Еще один новый элемент, 115-й, должен быть тяжелым аналогом 83-го элемента, висмута. Я пишу эти строки, глядя на призматический кристалл висмута, поблескивающий переливающимися цветами окисла, и не перестаю думать: будет ли «супервисмут», если его удастся получить в большом количестве, таким же красивым – или еще красивее?
И можно ли будет получить больше, чем несколько атомов этих супертяжелых элементов? Ведь их период полураспада составляет много лет, в отличие от элементов, идущих перед ними, которые исчезают за доли секунды. Атомы 111-го элемента, тяжелого аналога золота, распадаются меньше чем за миллисекунду, а получить сразу больше одного-двух атомов сложно, так что мы можем так и не узнать, как выглядит «суперзолото». Но если мы сумеем создать изотопы 113-го, 114-го (суперсвинец) и 115-го элементов с периодом полураспада в годы или века, мы получим три очень плотных и странных новых металла.
Разумеется, остается лишь догадываться, какими свойствами будут обладать 113-й и 115-й элементы. Никто не в состоянии предсказать практической пользы химических открытий. Кому бы в голову могло прийти, что германий – непонятный «полуметалл», открытый в 1880-е годы, – окажется ключевым для развития транзисторов? Или что такие элементы, как неодим и самарий, сотню лет считавшиеся просто курьезами, станут главными в создании беспрецедентно мощных постоянных магнитов?

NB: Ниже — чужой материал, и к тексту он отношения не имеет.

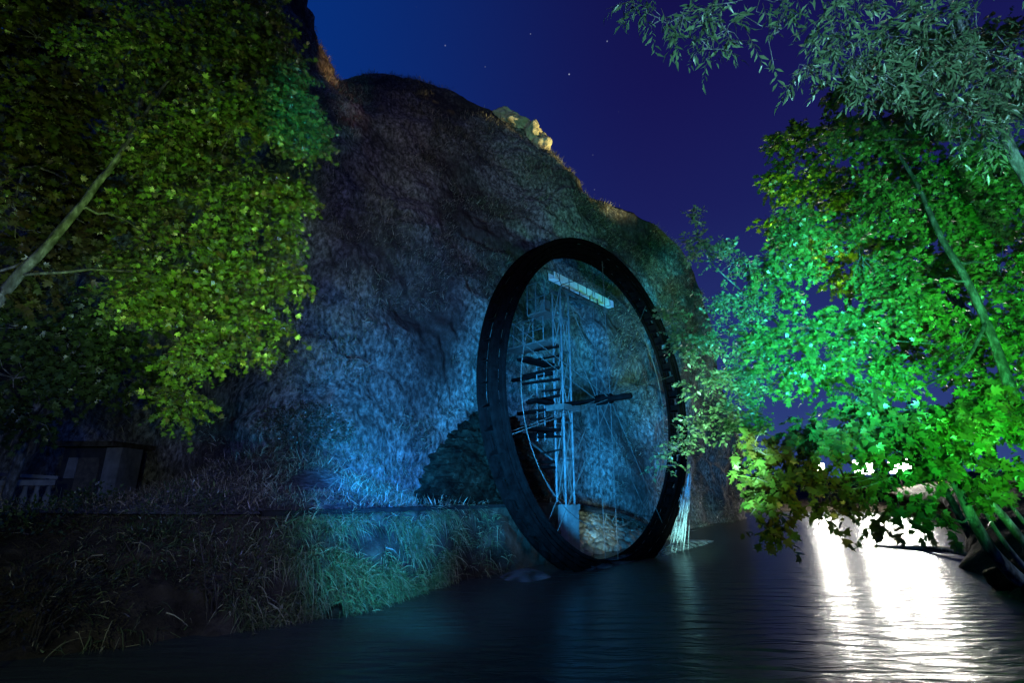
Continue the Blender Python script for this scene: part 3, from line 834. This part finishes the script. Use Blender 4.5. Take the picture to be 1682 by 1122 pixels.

Такие вопросы в некотором отношении бессмысленны. Мы ищем Остров Стабильности, потому что он, как гора Эверест, существует. И как в случае с Эверестом, ученых заставляет проверять гипотезы сильное чувство. Поиск магического острова показывает нам, что наука вовсе не сводится к холодному расчету, как полагают многие; ее двигают вперед страсть, стремления и романтика.